Quelles sont les raisons qui ont progressivement poussé à envisager la création d'un opérateur dans le domaine de la biodiversité ? Depuis une quinzaine d'années, le regard sur les questions de protection de la nature s'est déplacé, de deux manières complémentaires. Nous sommes passés de la notion d'espace ou d'espèce protégés, qui impliquait de repérer dans la diversité du vivant des choses qui méritaient protection, généralement dans des espaces dédiés, à la notion de protection de l'ensemble de la biodiversité ordinaire sur tout le territoire, agricole, forestier, urbain et périurbain. La deuxième évolution nous a fait passer d'une vision statique de conservation à l'identique de certains espaces et de certaines espèces, à l'idée que la biodiversité est un système évolutif, que les espèces et les milieux changent et se transforment. Il ne s'agit plus de vouloir conserver une photographie d'un milieu, mais plutôt de préserver les capacités d'adaptation des espèces sur l'ensemble du territoire. La biodiversité est sortie du monde des spécialistes pour devenir un enjeu d'aménagement du territoire.
Toute une série d'opérateurs se sont peu à peu saisis de ces enjeux. Partout sur notre territoire, des collectivités territoriales, des villes, des associations, des syndicats mixtes comme les parcs naturels régionaux, mais aussi des entreprises, des fédérations professionnelles, ont perçu l'importance de la biodiversité et pris des initiatives. Je prendrai un exemple très concret : le fait que les départements se soient intéressés à une autre manière de faucher les bords de route, lorsqu'on s'est rendu compte que ces bords de route pouvaient conserver de nombreuses espèces intéressantes, est une mesure de biodiversité du quotidien qui illustre la possibilité pour les gestionnaires d'infrastructures d'intégrer cette problématique. Les grands groupes industriels, dans le domaine des carrières, de l'eau, des autoroutes, ont eux aussi compris que prendre en compte la biodiversité, et savoir aménager les infrastructures dans cette optique, leur offre un avantage comparatif en France comme sur la scène internationale.
Pour appuyer et former ces acteurs, ainsi que les coordonner sur un certain nombre d'opérations, un opérateur unique et commun est nécessaire. L'idée n'est pas nouvelle. On a pu constater, dans d'autres domaines de l'environnement, comme la qualité de l'air, l'énergie, les déchets, ou l'eau, qu'il était nécessaire de mettre en place des opérateurs dédiés. La recentralisation des politiques n'est pas l'esprit dans lequel nous voulons travailler. Les nombreuses initiatives locales prises ces dernières années sont une richesse sur laquelle il faut capitaliser. Une recentralisation se traduirait par une perte d'efficacité collective.
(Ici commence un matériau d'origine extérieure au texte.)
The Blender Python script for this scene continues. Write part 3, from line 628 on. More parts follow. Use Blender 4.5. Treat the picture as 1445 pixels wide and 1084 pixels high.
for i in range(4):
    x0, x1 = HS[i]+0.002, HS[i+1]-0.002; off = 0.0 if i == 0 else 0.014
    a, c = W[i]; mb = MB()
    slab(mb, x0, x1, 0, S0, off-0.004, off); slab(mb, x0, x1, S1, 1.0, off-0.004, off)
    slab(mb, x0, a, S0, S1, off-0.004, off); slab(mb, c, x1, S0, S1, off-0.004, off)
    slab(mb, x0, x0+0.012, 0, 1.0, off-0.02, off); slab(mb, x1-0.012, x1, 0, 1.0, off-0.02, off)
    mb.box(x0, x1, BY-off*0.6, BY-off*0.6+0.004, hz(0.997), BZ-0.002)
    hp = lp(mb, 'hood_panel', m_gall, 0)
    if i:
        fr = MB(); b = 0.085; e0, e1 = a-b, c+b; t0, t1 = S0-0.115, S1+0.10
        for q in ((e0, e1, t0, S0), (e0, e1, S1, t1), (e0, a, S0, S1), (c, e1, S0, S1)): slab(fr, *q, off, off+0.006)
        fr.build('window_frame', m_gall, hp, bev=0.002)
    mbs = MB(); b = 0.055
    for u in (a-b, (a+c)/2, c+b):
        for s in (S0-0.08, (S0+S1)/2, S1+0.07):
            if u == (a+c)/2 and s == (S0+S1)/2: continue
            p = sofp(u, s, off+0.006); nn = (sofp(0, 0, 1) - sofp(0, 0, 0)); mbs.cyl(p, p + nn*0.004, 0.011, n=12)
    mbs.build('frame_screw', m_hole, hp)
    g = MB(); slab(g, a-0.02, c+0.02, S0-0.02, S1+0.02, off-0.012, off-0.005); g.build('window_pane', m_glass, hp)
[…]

Notre message est donc le suivant : il y a une place pour tout le monde, de l'association locale de protection des mésanges au grand groupe industriel international, en passant par les différents acteurs publics. Il faut donc parvenir à proposer à chacun des formes d'action adaptées. Nous avons beaucoup étudié le modèle de l'Ademe, qui nous semble permettre à une grande diversité d'acteurs de trouver des partenariats et des appuis techniques pour agir.
La France a récemment signé à Nagoya de nouveaux engagements, retranscrits dans la stratégie nationale pour la biodiversité, qui va être mise en oeuvre jusqu'en 2020. Cette stratégie manifeste la volonté de mobiliser tous les acteurs, et de faire de la biodiversité une politique pour tous, et non une politique limitée à l'État.